Dataset records
Start

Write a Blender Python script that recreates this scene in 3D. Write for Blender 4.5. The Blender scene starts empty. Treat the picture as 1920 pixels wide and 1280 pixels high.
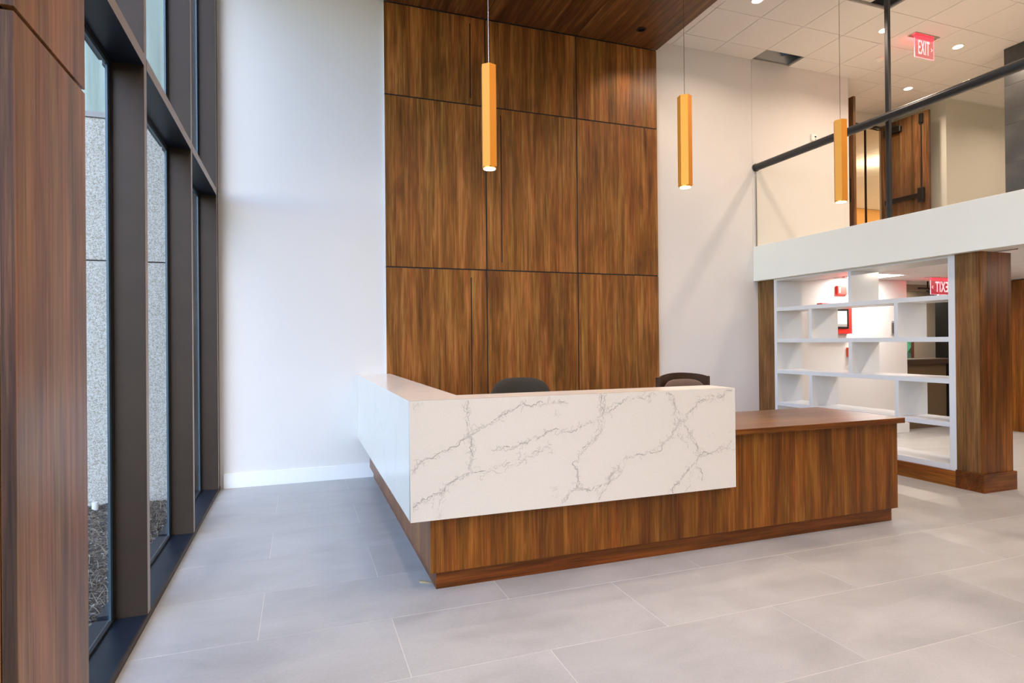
import bpy, bmesh, math, random
import numpy as np
from mathutils import Vector, Matrix
random.seed(7)
R = math.radians
S = bpy.context.scene
COL = S.collection
PI = math.pi

# ------------------------------------------------------------------ camera
cam_d = bpy.data.cameras.new('camera'); cam = bpy.data.objects.new('camera', cam_d); COL.objects.link(cam)
YAW, PITCH, ROLL = R(19.6907), R(0.1723), R(-0.5262)
fw = Vector((math.sin(YAW)*math.cos(PITCH), math.cos(YAW)*math.cos(PITCH), math.sin(PITCH)))
rt = Vector((math.cos(YAW), -math.sin(YAW), 0)); up = rt.cross(fw)
r2 = rt*math.cos(ROLL)+up*math.sin(ROLL); u2 = -rt*math.sin(ROLL)+up*math.cos(ROLL)
M = Matrix(((r2.x, u2.x, -fw.x, 0), (r2.y, u2.y, -fw.y, 0), (r2.z, u2.z, -fw.z, 1.3842), (0, 0, 0, 1)))
cam.matrix_world = M
cam_d.sensor_width = 36; cam_d.lens = 1111.88/1920*36; cam_d.shift_y = -1.415/1920
cam_d.clip_start = 0.05; cam_d.clip_end = 500
S.camera = cam

# ------------------------------------------------------------------ world, exposure
w = bpy.data.worlds.new('sky'); S.world = w; w.use_nodes = True
nt = w.node_tree; nt.nodes.clear()
sky = nt.nodes.new('ShaderNodeTexSky'); sky.sky_type = 'NISHITA'; sky.sun_disc = False
sky.sun_elevation = R(38); sky.sun_rotation = R(200); sky.dust_density = 0.8; sky.air_density = 1.0
bg = nt.nodes.new('ShaderNodeBackground'); bg.inputs[1].default_value = 0.84
wo = nt.nodes.new('ShaderNodeOutputWorld')
wb_ = nt.nodes.new('ShaderNodeMix'); wb_.data_type = 'RGBA'; wb_.blend_type = 'MULTIPLY'; wb_.inputs[0].default_value = 1
wb_.inputs[7].default_value = (.885, .975, 1.15, 1)     # white balance of the photograph: daylight reads cool
nt.links.new(sky.outputs[0], wb_.inputs[6]); nt.links.new(wb_.outputs[2], bg.inputs[0]); nt.links.new(bg.outputs[0], wo.inputs[0])
S.view_settings.view_transform = 'Standard'; S.view_settings.look = 'None'
S.view_settings.gamma = 1.0; S.view_settings.use_curve_mapping = False
S.view_settings.exposure = 0.0
S.cycles.use_denoising = True
S.cycles.max_bounces = 10; S.cycles.diffuse_bounces = 6; S.cycles.glossy_bounces = 4; S.cycles.transparent_max_bounces = 16
S.cycles.sample_clamp_indirect = 6.0
DL = 24.0          # watts of a ceiling downlight
WARM = (1.0, 0.765, 0.60)

# ------------------------------------------------------------------ materials
def mat(name): 
    m = bpy.data.materials.new(name); m.use_nodes = True; n = m.node_tree
    b = n.nodes.get('Principled BSDF'); return m, n, b
def setp(b, **k):
    for a, v in k.items(): b.inputs[a.replace('_', ' ')].default_value = v
def rgb(r, g, b):
    f = lambda c: (c/255/12.92) if c/255 <= .04045 else ((c/255+.055)/1.055)**2.4
    return (f(r), f(g), f(b), 1)
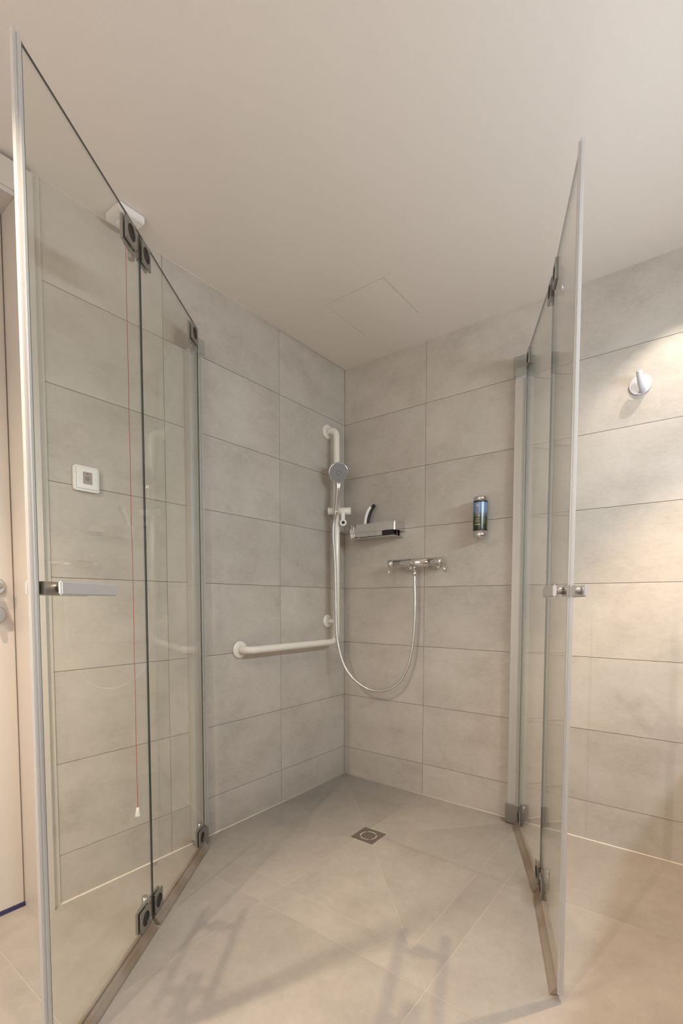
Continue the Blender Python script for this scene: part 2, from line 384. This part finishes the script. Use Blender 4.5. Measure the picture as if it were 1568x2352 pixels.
    # handle: base block, post and flat bar on each side
    for sd in (1, -1):
        m = MB()
        m.box((.385, .0027*sd, .999), (.462, .0095*sd, 1.025), fr=f2)
        m.tube([f2 @ Vector((.418, .009*sd, 1.012)), f2 @ Vector((.418, .032*sd, 1.012))], .0085, 16)
        sub('handle_post', m, brushed, p2, th, bevel=.001)
        m = MB(); m.box((.272, .0027*sd, 1.000), (.298, .0095*sd, 1.024), fr=f2)
        m.tube([f2 @ Vector((.285, .009*sd, 1.012)), f2 @ Vector((.285, .032*sd, 1.012))], .0085, 16)
        sub('handle_post', m, brushed, p2, th, bevel=.001)
        m = MB()
        # slightly crowned flat bar
        for k in range(6):
            pass
        m.box((.238, .030*sd, .9975), (.452, .0385*sd, 1.0265), fr=f2)
        sub('door_handle', m, alu, p2, th, bevel=.0028)
    return th
screen('left folding clear glass screen hinged to the grab rail wall beside the door', (.066, -1.005, 0),
       (.333, -1.392), (.602, -1.780), (.058, -1.000), 0, 0, ((0.0, -1.024, .02), (.036, -.978, 1.955)),
       ((0.022, -1.020, 1.935), (.062, -.970, 1.992)), ((.002, -1.022, .004), (.058, -.980, .075)), 0, (.022, .078), '', 1)
screen('right folding clear glass screen hinged to the mixer tap wall left of the white hook', (1.0, -.045, 0),
       (1.224, -.515), (1.384, -.927), (1.006, -.058), 0, 0, ((.950, -.036, .02), (1.0, 0, 1.985)),
       ((.944, -.052, 1.945), (1.004, -.001, 2.028)), ((.946, -.055, .004), (1.0, -.001, .085)), 0, (.022, .078), '', -1)

# ------------------------------------------------------------------ grab rail
RX, RY = .066, -.156
g = thing('grab_rail', 'cream L-shaped grab rail on the left tiled wall by the corner', 'grab rail', (0, -.46, .775))
top = arc((RX, RY, 1), (RX, RY, 1.883), (0, RY, 1.883), .036)
low = arc((RX, -.5, .775), (RX, RY, .775), (RX, RY, 1), .045)
lft = arc((0, -.764, .775), (RX, -.764, .775), (RX, -.5, .775), .036)
m = MB(); m.tube([(0.004, -.764, .775)]+lft+low+top+[(0.004, RY, 1.883)], .0165, 20); m.build('rail_tube', cream, g)
m = MB(); m.tube([(.004, RY, .883), (RX, RY, .883)], .0125, 16); m.build('rail_support', cream, g)
for y, z in ((-.764, .775), (RY, 1.883), (RY, .883)):
    m = MB(); rr = .0385 if z != .883 else .036
    m.lathe([(0, .012), (rr-.006, .012), (rr-.001, .009), (rr, .005), (rr, 0), (0, 0)], (0.0005, y, z), (1, 0, 0), 40); m.build('wall_rose', cream, g)
    m = MB()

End

● STATED TASK
From the first line of the listing above, repeat every line through the one holding "PI = math.pi". Both ends count, and pictures stay out.

● EXERCISE RESPONSE
Write a Blender Python script that recreates this scene in 3D. Write for Blender 4.5. The Blender scene starts empty. Treat the picture as 1920 pixels wide and 1280 pixels high.
import bpy, bmesh, math, random
import numpy as np
from mathutils import Vector, Matrix
random.seed(7)
R = math.radians
S = bpy.context.scene
COL = S.collection
PI = math.pi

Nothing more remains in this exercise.